File 6 - Semantics Flashcards
Semantics
The study of linguistic meaning.
Lexical Semantics
A subfield of semantics that studies meanings of lexical expressions.
Compositional Semantics
A subfield of semantics that studies the meanings of phrasal expressions, and how those meanings arise given the meanings of the lexical expressions they contain and how they are syntactically combined.
Sense
A mental representation of an expressions’ meaning.
Referent
An actual entity or an individual in the world to which some expression refers.
Mental Image Definition
A conception of a word’s sense as a picture in the mind of the language user that represents its meaning.
Hyponymy
A meaning relationship between words, where the reference of some word X is included in the reference of some other word Y. X is then said to be a hyponym of Y, and conversely, Y is said to be a hypernym of X.
Sister Terms
Words that, in terms of their reference, are at the same level in the hierarchy, i.e. have exactly the same hypernyms.
Synonymy
A meaning relationship between words where their reference is exactly the same. For example, couch and sofa are synonyms.
Antonymy
A meaning relationship between words where their meanings are in some sense opposite.
Complementary Antonyms
Pair of antonyms such that everything must be described by the first word, the second word, or neither; and such that saying of something that it is not a member of the set denoted by the first word implicates that it is in the set denoted by the second word.
Gradable Antonyms
Words that are antonyms and denote opposite ends of a scale.
Reverses
Antonyms in which one word in the pair suggests movement that “undoes” the movement suggested by the other.
Converses
Antonyms in which the first word of the pair suggests a point of view opposite to that of the second word.
Proposition
The sense expressed by a sentence. Characteristically, propositions can be true or false.
Truth Value
Either true or false. The reference of a sentence.
Truth Conditions
The set of conditions that would have to hold in the world in order for the proposition expressed by some sentence to be true.
Entailment
A relationship between propositions where a proposition p is said to entail another proposition q just in case if p is true, q has to be true as well.
Mutual Entailment
The relationship between two propositions where they entail one another.
Incompatibility
The relationship between two propositions where it is impossible for both of them to be true simultaneously.

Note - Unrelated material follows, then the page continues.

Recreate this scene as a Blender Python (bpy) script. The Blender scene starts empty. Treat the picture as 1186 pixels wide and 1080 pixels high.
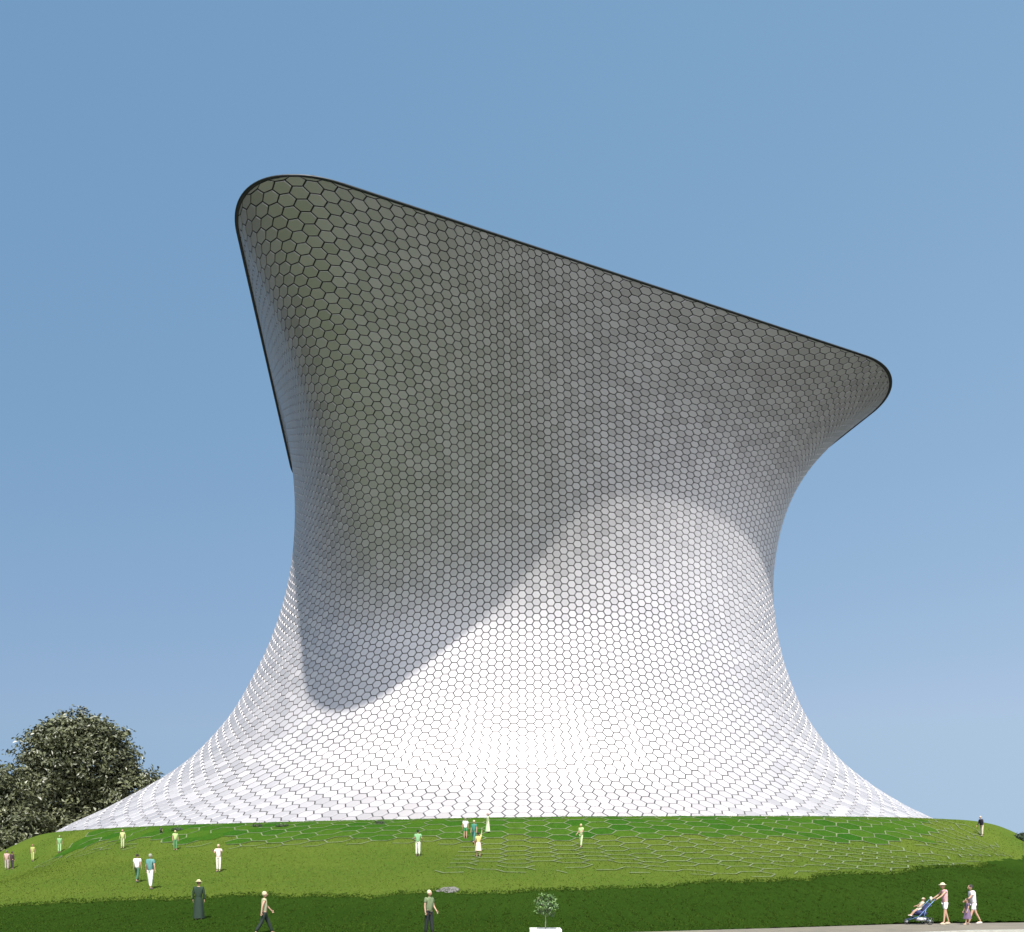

Principle of Compositionality
The notion that the meaning of a phrasal expression is predictable from the meanings of the expressions it contains and how they were syntactically combined.
Compositional Meaning
The meaning of a phrasal expression that is predictable from the meanings of the smaller expressions it contains and how they are syntactically combined.
Idiom
A multi-word lexical expression whose meaning is not compositional.
Pure Intersection
The relationship between the reference of an adjective and a noun it modifies such that each picks out a particular group of things, and the reference of the resulting phrase is all of the things that are in both the reference set of the adjective and the reference set of the noun.
Intersective Adjective
An adjective whose reference is determined independently from the reference of the noun that it modifies.
Relative Intersection
Type of relationship between adjective and noun reference where the reference of the adjective is determined relative to the noun reference.
Subsective Adjectives
Adjectives whose reference is included in the set of things that the noun they modify refers to.
Non-Intersection Adjective
An adjective whose reference is a subset of the set that the noun it modifies refers to, but that does not, in and of itself, refer to any particular set of things.
Anti-Intersection Adjective
An adjective whose referents are not in the set referred to by the noun that it modifies.
Prototype
For any given set, a member that exhibits the typical qualities of the member of that set.